La sociedad con Mark Frost explica en parte el boom de la serie. Pero lo explica mejor la relación de Lynch con la materia social de Missoula, la pequeña ciudad de Montana donde nació. Tiene montañas, valles, ríos, un pasado industrial basado en la madera y su situación es cercana a Canadá, características mellizas del Twin Peaks, que por lo visto no parece haber sido tan inventada.
Twin Peaks fue un éxito televisivo creciente en la medida en que iban creciendo las ramas de su misterio, salidas del tronco en el que se inscribieron simultáneamente dos preguntas: ¿quién mató a Laura Palmer? Y, sobre todo, ¿quién no mató a Laura Palmer?
En términos de cómo se cuentan las cosas sin observarlas demasiado, Twin Peaks es un policial del subgénero “¿quién lo hizo?”, pero esa identificación tiene una importancia relativa. La clave, el elemento que Lynch introduce sin que en ese momento se hayan visto con claridad los antecedentes, puede deducirse por contraste con otras grandes series.
Si, por ejemplo, se somete a The Sopranos (1999) y a The Wire (2002) a una lectura microscópica de su composición, veremos que la calidad dramática de sus personajes -digamos los bueyes de la trama- surge de una emulación extraordinaria de las conductas humanas. Su modo de captar esa “verdad” es un naturalismo en estado de máximo refinamiento. Con la salvedad de que se trata de conductas humanas desplegadas en una sociedad acostumbrada a imponer regímenes de conductas muy definidos, aun cuando se trate de conductas expresadas en profundidad. Y esos regímenes están tan definidos que salirse de ellos implica adscribir también a regímenes bien definidos (hasta para delinquir hay que tener una conducta).

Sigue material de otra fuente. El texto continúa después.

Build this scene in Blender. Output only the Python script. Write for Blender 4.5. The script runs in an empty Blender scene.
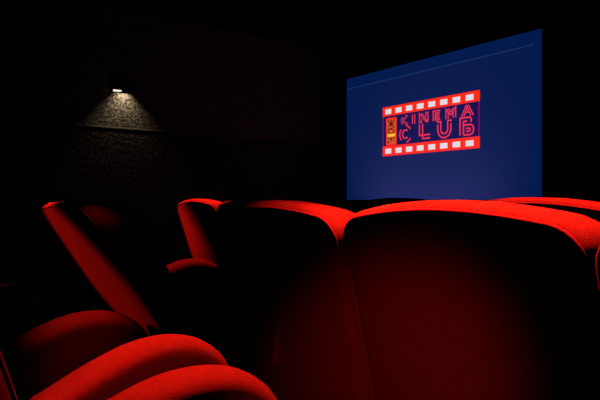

En Twin Peaks, en cambio, vemos a través de la mirada de interiores de Lynch sobre sus personajes, qué cosa podrían ser los seres humanos, o qué son en el fondo si se los sabe ver. Lo ayuda su decisión de convertirse en el director que más actos gratuitos filmó en la historia del cine. Escurridos de una personalidad fija, derretidos como los retratos de George Dyer de Francis Bacon, los personajes de Lynch son informes por proliferación de identidades. Cada uno es dos, diez, mil. Y nadie sabe nada de nadie.
Pero se trata de un desconocimiento que conecta con la totalidad, lo que puede verse hasta el enloquecimiento mutuo de director y espectadores, en Twin Peaks: the return (2017), especialmente en la escena en la que el agente Cooper enchufa un artefacto en el tomacorriente y ese acto ordinario de la vida cotidiana deriva en un viaje directo a la negrura del universo.
Lynch se fue. Pero estuvo y sigue estando disponible para el mundo que quiera a verlo a la manera en que él vio al mundo: como un misterio que, por suerte, nadie va a poder entender del todo por más lejos que llegue. Es que, en el corazón de las cosas, como diría el mono capuchino Jack, “habita la incertidumbre”.